Under Communism in Albania, religious education was outlawed and people were martyred, so there are few native priests and nuns left and young people did not replace them, Father Infante said. But now religious sisters are beginning to get native vocations.
Older women had cross-shaped tattoos, a sign of rebellion when wearing crosses was prohibited. The people know little about the faith, “but they know how to say the rosary and they know that Jesus is present in the Blessed Sacrament,” Father Infante said.
Father Infante said he visited many countries, took a pilgrimage to the Holy Land and helped organize a mission trip to Benin, in Africa.
“All of it is part of God’s providence and he uses all of it to transform my heart of stone and replace it with the heart of the Good Shepherd,” he said.
One of the biggest things he brings to his ministry here is “seeing how priests do ministry in all of these varied situations, whether it be the great poverty and lack of catechesis in Albania or just a general distrust of the Church in … Austria,” he said. “Seeing these different situations shows me ways that priests attempt to bering the good news of Jesus Christ to the people.”

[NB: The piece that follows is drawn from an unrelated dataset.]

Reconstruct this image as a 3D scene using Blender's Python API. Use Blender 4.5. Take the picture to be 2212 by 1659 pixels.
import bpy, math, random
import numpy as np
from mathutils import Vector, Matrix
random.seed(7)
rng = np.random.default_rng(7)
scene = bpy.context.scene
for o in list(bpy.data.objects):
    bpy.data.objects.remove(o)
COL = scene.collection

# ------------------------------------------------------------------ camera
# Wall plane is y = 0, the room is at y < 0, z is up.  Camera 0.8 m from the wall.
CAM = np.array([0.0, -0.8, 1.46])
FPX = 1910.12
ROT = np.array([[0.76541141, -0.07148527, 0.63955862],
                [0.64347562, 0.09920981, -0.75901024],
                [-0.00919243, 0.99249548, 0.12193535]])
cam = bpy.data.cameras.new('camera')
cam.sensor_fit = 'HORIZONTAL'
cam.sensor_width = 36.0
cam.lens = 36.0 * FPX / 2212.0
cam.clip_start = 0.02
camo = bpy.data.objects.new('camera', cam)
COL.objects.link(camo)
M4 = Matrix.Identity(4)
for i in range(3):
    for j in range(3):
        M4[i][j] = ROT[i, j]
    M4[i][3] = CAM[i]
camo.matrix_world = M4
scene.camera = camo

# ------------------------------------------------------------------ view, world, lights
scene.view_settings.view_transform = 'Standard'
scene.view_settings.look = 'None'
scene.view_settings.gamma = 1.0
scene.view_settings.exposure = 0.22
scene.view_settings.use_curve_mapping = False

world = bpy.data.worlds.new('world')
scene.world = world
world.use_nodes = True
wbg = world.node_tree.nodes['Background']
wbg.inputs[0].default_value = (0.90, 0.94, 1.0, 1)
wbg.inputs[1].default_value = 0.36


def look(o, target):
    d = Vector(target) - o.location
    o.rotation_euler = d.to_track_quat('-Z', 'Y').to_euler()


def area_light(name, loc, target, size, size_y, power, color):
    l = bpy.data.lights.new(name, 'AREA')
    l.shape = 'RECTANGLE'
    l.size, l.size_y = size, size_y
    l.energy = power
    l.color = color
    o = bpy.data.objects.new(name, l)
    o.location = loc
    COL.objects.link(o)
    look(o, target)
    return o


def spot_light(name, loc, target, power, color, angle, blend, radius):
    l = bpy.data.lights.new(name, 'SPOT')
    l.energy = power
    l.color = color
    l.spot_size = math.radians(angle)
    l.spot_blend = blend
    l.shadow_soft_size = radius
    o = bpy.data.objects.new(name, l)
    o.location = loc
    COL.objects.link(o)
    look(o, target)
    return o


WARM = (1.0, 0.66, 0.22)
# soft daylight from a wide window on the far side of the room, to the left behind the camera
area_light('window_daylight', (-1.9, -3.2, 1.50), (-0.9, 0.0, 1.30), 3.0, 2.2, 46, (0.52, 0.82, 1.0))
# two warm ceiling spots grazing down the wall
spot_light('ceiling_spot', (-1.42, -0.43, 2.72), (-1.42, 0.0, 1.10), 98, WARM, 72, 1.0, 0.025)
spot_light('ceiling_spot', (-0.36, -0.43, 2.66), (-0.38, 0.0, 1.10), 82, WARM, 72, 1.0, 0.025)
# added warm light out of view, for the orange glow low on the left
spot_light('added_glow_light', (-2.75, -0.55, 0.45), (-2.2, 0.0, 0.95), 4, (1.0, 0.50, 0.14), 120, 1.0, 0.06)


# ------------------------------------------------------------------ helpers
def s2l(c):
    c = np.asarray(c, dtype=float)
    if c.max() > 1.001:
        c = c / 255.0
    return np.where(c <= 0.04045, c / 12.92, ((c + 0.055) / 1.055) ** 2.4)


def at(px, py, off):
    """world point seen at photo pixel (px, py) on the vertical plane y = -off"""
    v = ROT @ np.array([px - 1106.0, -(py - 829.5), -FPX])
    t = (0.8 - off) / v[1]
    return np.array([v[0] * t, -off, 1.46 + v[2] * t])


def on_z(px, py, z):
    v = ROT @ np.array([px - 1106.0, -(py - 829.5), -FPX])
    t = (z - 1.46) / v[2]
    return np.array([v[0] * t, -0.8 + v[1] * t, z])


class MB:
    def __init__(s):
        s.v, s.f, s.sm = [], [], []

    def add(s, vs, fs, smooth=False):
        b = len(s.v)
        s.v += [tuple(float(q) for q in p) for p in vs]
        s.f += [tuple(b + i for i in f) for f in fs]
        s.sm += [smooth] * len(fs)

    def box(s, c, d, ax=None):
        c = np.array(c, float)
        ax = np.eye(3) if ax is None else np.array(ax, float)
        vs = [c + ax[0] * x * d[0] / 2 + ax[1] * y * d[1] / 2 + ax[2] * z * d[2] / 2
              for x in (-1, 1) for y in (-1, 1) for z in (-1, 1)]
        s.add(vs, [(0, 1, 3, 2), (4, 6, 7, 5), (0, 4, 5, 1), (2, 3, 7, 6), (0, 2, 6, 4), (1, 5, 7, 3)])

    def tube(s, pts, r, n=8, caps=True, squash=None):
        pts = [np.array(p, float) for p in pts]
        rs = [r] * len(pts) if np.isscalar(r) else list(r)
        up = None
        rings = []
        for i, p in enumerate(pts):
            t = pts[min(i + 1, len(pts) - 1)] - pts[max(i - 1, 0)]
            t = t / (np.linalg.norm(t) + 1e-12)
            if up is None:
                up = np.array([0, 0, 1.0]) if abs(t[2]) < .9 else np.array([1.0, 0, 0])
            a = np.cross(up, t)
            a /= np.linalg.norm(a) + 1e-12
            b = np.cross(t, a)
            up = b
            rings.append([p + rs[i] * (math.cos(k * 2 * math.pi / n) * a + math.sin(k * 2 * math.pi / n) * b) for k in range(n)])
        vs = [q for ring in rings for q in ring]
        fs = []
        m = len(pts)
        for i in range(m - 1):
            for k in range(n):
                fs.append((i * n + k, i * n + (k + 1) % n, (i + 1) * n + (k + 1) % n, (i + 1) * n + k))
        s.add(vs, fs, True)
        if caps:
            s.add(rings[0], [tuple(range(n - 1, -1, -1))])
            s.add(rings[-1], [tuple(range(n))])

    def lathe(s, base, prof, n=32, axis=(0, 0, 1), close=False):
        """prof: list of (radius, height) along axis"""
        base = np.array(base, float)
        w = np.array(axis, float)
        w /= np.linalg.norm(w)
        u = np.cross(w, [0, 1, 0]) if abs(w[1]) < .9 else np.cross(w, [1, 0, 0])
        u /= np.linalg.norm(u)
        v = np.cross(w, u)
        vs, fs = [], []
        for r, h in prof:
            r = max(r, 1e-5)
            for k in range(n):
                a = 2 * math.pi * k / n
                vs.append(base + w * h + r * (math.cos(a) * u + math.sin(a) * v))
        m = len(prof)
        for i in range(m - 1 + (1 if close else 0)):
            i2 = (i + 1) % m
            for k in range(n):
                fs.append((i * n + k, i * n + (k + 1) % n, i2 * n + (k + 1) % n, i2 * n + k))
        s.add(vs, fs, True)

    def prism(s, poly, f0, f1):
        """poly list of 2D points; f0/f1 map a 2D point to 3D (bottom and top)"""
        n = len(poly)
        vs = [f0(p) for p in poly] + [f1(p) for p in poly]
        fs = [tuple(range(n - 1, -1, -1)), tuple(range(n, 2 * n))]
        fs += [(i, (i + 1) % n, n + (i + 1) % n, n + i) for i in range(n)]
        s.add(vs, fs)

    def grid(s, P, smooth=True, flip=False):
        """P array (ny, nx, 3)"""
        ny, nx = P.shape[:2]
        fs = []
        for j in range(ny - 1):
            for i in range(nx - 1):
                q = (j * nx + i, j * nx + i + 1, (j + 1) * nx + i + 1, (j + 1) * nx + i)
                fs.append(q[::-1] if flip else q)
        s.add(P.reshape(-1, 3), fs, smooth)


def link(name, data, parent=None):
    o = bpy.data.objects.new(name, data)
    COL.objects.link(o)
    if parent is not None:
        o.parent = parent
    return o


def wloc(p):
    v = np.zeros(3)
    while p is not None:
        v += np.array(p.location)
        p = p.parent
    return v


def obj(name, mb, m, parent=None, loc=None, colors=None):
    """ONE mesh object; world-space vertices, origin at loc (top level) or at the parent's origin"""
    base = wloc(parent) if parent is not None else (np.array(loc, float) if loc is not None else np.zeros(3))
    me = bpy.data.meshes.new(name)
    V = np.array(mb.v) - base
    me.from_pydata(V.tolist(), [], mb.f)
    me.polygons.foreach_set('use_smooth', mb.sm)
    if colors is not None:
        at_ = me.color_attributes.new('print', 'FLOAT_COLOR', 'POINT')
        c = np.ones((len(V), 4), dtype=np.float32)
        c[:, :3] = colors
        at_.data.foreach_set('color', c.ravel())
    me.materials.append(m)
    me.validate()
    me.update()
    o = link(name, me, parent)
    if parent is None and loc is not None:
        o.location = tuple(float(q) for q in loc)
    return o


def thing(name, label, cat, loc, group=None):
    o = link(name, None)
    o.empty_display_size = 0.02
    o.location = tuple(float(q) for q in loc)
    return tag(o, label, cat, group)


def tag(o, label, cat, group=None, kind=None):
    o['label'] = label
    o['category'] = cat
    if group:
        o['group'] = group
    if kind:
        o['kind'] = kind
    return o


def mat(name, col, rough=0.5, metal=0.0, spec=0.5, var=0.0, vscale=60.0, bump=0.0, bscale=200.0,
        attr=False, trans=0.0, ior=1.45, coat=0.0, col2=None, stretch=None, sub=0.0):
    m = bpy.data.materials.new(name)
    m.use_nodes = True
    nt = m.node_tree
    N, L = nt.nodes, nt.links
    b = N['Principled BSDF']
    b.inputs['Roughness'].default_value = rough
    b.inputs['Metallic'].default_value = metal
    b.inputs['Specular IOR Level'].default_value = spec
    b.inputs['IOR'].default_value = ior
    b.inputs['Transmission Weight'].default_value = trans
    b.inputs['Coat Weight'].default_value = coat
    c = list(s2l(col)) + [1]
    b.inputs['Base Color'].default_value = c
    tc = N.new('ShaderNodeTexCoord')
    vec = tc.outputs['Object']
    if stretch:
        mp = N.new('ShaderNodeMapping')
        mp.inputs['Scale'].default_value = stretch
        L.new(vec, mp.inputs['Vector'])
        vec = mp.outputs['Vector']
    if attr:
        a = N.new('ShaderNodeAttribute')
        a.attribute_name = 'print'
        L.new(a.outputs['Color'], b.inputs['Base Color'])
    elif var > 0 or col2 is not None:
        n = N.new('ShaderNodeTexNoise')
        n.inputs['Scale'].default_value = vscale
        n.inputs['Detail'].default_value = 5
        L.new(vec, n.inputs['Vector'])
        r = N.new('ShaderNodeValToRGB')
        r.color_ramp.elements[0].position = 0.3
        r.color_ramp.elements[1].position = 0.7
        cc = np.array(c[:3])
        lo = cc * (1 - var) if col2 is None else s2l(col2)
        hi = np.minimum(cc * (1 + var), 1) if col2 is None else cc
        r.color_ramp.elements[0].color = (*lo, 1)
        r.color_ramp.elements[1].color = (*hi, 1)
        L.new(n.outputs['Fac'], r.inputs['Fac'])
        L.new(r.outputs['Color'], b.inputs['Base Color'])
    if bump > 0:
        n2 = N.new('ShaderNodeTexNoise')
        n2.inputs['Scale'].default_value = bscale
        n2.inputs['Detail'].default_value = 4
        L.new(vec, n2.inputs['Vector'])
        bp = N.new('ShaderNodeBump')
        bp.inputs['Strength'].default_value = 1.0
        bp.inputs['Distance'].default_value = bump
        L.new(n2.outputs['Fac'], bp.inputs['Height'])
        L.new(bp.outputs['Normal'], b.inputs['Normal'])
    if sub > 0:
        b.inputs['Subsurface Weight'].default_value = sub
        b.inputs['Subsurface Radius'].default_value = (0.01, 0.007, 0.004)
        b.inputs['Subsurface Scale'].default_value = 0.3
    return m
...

He said this offers ideas for ministry here. For example, Church leaders in Albania didn’t treat summer as the slow season, but promoted youth ministry while students were out of school.
While he didn’t get to be a coaching dad, he watched soccer matches where priests and seminarians played students to get acquainted with them and give them the opportunity to ask about Jesus and life.
Now, back home, Father Infante likes watching Christ the King’s youth play volleyball. He says, “Priests have to be present to their people in whatever way possible.”